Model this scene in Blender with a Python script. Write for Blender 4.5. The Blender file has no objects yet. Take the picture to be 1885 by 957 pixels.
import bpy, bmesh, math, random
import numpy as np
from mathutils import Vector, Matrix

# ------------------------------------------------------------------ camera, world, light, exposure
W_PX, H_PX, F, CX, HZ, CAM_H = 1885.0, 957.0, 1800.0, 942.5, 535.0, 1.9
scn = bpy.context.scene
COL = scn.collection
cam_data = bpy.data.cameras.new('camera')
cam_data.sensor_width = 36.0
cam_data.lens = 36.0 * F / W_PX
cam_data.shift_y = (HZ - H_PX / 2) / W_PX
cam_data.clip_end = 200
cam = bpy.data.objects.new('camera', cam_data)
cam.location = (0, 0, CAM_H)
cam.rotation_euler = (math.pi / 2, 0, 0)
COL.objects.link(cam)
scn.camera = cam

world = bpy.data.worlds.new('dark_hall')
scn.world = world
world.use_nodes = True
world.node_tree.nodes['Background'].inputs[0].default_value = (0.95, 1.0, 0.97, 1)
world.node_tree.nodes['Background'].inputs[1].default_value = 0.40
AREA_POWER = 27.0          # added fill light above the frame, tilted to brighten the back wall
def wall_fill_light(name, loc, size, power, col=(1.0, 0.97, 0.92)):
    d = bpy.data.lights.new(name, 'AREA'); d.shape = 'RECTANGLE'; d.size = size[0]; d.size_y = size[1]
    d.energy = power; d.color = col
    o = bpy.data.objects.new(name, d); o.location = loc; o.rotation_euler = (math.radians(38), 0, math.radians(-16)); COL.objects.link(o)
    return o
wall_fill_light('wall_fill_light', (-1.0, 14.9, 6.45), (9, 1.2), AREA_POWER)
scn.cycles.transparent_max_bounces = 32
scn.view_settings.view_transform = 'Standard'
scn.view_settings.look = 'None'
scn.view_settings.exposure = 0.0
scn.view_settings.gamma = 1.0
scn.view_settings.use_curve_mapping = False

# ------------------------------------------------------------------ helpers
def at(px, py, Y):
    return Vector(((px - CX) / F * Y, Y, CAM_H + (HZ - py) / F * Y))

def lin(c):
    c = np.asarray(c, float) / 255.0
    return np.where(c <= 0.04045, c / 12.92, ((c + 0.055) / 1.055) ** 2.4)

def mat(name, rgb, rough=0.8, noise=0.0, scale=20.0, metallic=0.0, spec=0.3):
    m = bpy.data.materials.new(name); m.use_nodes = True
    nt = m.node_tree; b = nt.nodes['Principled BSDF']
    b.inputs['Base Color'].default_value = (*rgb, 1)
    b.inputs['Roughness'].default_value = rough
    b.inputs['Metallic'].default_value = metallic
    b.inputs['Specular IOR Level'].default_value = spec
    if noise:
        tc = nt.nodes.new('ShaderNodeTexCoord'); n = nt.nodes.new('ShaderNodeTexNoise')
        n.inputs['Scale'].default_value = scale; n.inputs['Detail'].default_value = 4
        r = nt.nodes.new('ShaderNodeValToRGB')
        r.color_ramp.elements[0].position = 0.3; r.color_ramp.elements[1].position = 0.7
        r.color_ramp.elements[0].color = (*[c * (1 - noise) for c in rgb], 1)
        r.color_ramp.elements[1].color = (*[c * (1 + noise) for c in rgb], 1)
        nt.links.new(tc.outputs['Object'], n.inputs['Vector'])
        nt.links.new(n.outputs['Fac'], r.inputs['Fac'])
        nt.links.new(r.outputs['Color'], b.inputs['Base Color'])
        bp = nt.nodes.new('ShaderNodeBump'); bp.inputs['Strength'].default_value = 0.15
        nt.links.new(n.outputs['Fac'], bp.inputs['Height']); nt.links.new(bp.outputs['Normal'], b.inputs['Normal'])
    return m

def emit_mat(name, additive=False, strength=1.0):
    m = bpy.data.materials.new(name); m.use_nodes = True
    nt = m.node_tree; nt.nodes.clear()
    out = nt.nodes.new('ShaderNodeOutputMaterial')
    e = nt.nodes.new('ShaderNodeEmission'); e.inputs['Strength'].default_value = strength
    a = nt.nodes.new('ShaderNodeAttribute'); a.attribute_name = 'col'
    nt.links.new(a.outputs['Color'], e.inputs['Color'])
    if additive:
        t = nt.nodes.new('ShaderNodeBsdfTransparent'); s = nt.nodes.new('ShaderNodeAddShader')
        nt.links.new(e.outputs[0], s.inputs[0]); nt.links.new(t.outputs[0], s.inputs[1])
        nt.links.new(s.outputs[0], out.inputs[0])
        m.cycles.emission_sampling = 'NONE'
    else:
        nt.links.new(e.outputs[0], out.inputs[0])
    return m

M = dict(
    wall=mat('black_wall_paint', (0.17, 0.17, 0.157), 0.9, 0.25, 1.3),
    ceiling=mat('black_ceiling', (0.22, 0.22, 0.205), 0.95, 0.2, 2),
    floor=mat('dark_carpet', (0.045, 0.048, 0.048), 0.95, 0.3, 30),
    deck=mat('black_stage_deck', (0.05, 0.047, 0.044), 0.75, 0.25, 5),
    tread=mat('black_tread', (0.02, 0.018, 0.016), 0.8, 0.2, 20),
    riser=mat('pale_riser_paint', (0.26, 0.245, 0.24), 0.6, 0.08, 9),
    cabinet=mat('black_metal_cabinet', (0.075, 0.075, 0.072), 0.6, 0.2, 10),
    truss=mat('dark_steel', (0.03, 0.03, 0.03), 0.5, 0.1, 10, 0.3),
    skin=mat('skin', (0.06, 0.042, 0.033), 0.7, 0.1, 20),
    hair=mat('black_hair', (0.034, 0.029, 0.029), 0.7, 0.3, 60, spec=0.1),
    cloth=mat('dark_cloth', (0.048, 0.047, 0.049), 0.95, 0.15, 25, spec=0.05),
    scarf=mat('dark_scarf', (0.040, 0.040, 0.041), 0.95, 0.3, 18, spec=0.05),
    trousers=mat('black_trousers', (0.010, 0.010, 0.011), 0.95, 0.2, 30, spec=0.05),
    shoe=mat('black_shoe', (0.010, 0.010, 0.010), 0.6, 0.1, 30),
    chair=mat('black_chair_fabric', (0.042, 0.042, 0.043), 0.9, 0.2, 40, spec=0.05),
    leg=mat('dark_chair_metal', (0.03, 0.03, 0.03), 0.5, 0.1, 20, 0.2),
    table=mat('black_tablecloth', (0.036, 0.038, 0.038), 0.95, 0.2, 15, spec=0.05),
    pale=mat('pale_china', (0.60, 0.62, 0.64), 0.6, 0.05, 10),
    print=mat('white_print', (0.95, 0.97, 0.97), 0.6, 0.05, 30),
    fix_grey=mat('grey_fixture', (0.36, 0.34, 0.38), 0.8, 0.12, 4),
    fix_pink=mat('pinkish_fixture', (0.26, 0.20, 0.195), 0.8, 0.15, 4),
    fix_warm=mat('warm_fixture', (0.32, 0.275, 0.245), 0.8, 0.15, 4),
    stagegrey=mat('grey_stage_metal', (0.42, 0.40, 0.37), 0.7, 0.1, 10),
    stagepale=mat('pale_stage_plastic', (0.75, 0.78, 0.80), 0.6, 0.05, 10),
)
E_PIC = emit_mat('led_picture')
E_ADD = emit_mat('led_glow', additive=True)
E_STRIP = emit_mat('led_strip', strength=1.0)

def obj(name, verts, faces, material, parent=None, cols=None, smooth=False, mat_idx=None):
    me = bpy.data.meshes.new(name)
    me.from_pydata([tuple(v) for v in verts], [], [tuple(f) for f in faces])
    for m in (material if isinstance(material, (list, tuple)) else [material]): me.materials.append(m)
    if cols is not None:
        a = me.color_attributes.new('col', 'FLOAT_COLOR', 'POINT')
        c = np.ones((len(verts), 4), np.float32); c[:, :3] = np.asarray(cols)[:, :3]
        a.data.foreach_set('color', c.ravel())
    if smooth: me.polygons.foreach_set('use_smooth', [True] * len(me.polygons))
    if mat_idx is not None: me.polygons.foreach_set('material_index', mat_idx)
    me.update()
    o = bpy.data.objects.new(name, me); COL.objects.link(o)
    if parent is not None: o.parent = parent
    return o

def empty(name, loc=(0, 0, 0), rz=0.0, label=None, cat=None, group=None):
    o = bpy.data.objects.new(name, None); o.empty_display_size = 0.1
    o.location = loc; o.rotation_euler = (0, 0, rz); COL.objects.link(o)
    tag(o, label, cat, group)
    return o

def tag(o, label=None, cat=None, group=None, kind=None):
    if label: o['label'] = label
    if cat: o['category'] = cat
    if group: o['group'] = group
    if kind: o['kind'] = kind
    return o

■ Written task
What you return should be the lines from the start of the data through the line with "scn.camera = cam", quoted exactly and nothing more.

■ Exercise answer
Model this scene in Blender with a Python script. Write for Blender 4.5. The Blender file has no objects yet. Take the picture to be 1885 by 957 pixels.
import bpy, bmesh, math, random
import numpy as np
from mathutils import Vector, Matrix

# ------------------------------------------------------------------ camera, world, light, exposure
W_PX, H_PX, F, CX, HZ, CAM_H = 1885.0, 957.0, 1800.0, 942.5, 535.0, 1.9
scn = bpy.context.scene
COL = scn.collection
cam_data = bpy.data.cameras.new('camera')
cam_data.sensor_width = 36.0
cam_data.lens = 36.0 * F / W_PX
cam_data.shift_y = (HZ - H_PX / 2) / W_PX
cam_data.clip_end = 200
cam = bpy.data.objects.new('camera', cam_data)
cam.location = (0, 0, CAM_H)
cam.rotation_euler = (math.pi / 2, 0, 0)
COL.objects.link(cam)
scn.camera = cam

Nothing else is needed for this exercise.